Raw data |
▬▬▬▬▬▬

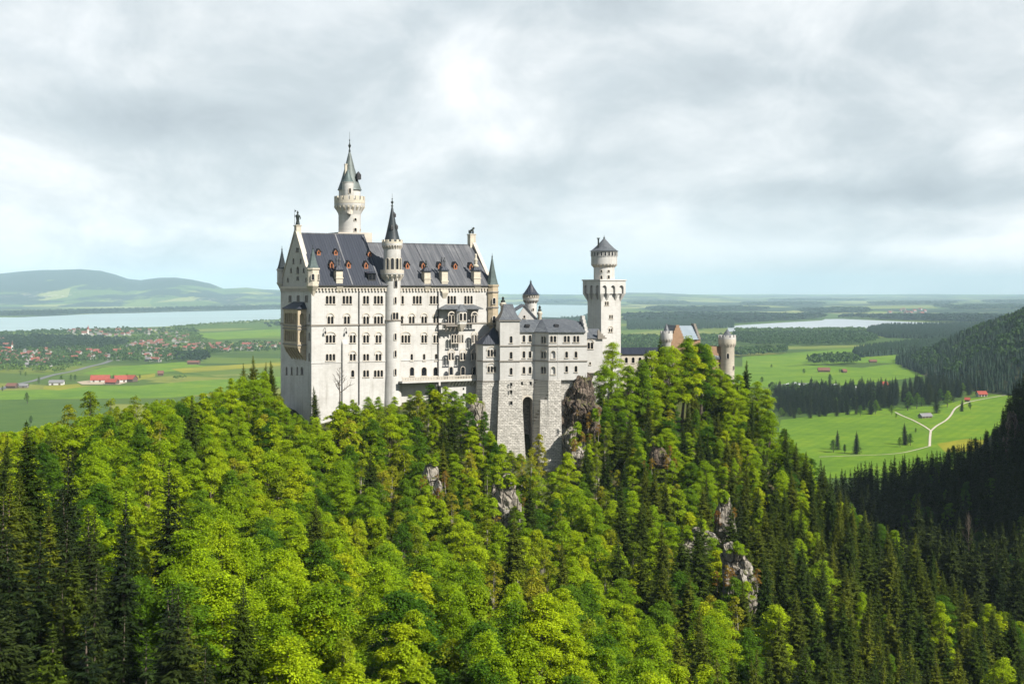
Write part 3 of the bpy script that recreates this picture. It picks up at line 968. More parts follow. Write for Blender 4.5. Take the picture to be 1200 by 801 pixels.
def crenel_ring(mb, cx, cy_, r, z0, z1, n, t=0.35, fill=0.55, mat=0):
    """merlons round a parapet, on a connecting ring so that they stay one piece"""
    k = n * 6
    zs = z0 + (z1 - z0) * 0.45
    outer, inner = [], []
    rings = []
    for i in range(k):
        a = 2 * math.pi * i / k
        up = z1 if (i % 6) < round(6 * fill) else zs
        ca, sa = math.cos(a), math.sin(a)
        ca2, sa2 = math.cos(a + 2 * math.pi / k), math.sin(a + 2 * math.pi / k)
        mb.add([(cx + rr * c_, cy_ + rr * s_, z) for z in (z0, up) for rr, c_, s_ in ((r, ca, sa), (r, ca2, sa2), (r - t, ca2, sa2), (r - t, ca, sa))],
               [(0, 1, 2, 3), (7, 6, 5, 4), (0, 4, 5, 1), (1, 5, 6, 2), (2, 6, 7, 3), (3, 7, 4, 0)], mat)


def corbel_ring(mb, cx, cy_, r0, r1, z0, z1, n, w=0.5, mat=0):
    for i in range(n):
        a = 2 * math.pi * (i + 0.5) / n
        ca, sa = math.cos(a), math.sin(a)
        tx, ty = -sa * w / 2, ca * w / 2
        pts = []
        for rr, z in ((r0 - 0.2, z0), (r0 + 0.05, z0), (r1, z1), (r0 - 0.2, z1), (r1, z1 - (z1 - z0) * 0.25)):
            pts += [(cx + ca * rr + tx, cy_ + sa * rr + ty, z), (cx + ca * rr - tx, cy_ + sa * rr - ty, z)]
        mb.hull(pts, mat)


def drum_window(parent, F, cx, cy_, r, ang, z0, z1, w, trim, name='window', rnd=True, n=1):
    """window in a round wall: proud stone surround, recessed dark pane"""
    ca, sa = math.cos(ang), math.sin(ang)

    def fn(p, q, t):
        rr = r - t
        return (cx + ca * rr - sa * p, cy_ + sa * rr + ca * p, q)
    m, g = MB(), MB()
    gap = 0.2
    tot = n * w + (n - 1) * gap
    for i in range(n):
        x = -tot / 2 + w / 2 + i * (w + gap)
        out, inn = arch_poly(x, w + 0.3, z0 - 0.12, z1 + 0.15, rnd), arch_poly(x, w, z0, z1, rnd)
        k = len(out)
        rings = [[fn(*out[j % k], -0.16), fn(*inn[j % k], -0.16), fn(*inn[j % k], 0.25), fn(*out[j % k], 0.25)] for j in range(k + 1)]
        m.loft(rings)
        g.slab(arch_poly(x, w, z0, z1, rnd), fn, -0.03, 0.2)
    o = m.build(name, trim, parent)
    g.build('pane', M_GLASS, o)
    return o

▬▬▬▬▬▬

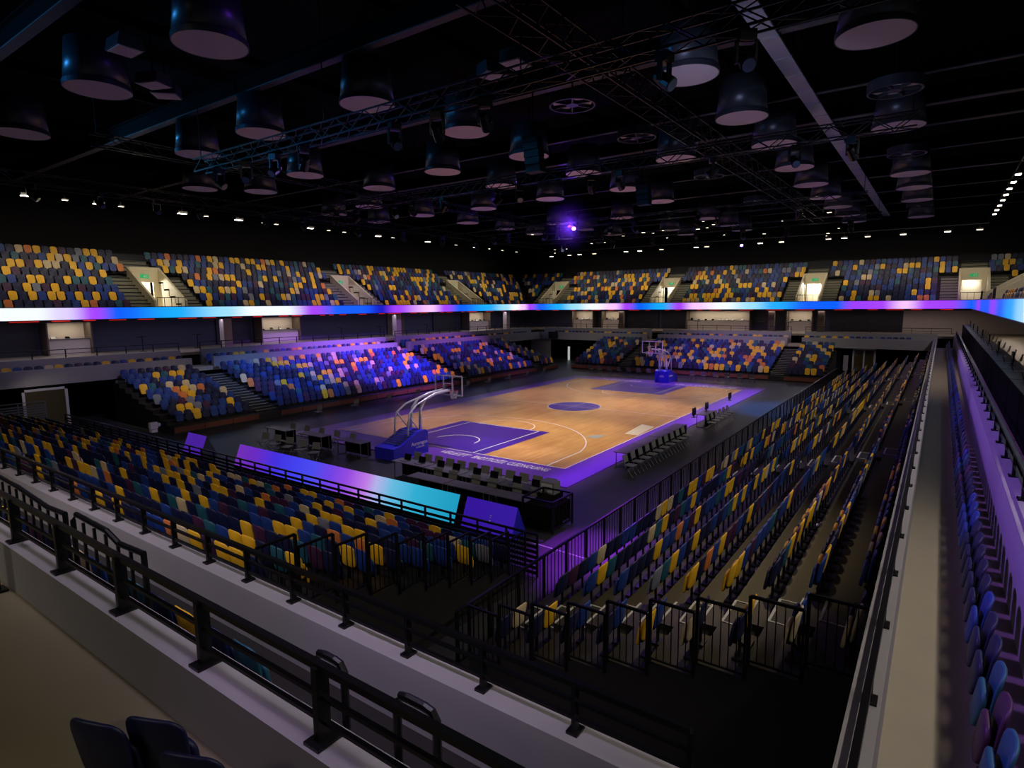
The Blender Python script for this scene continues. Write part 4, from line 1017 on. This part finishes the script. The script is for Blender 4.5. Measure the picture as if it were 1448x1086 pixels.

▬▬▬▬▬▬

Given exercise |
From the listing above, output exactly the run of lines that starts with the line containing "Write part 3" and ends with the line containing "4, 0)], mat)".

Complete answer |
Write part 3 of the bpy script that recreates this picture. It picks up at line 968. More parts follow. Write for Blender 4.5. Take the picture to be 1200 by 801 pixels.
def crenel_ring(mb, cx, cy_, r, z0, z1, n, t=0.35, fill=0.55, mat=0):
    """merlons round a parapet, on a connecting ring so that they stay one piece"""
    k = n * 6
    zs = z0 + (z1 - z0) * 0.45
    outer, inner = [], []
    rings = []
    for i in range(k):
        a = 2 * math.pi * i / k
        up = z1 if (i % 6) < round(6 * fill) else zs
        ca, sa = math.cos(a), math.sin(a)
        ca2, sa2 = math.cos(a + 2 * math.pi / k), math.sin(a + 2 * math.pi / k)
        mb.add([(cx + rr * c_, cy_ + rr * s_, z) for z in (z0, up) for rr, c_, s_ in ((r, ca, sa), (r, ca2, sa2), (r - t, ca2, sa2), (r - t, ca, sa))],
               [(0, 1, 2, 3), (7, 6, 5, 4), (0, 4, 5, 1), (1, 5, 6, 2), (2, 6, 7, 3), (3, 7, 4, 0)], mat)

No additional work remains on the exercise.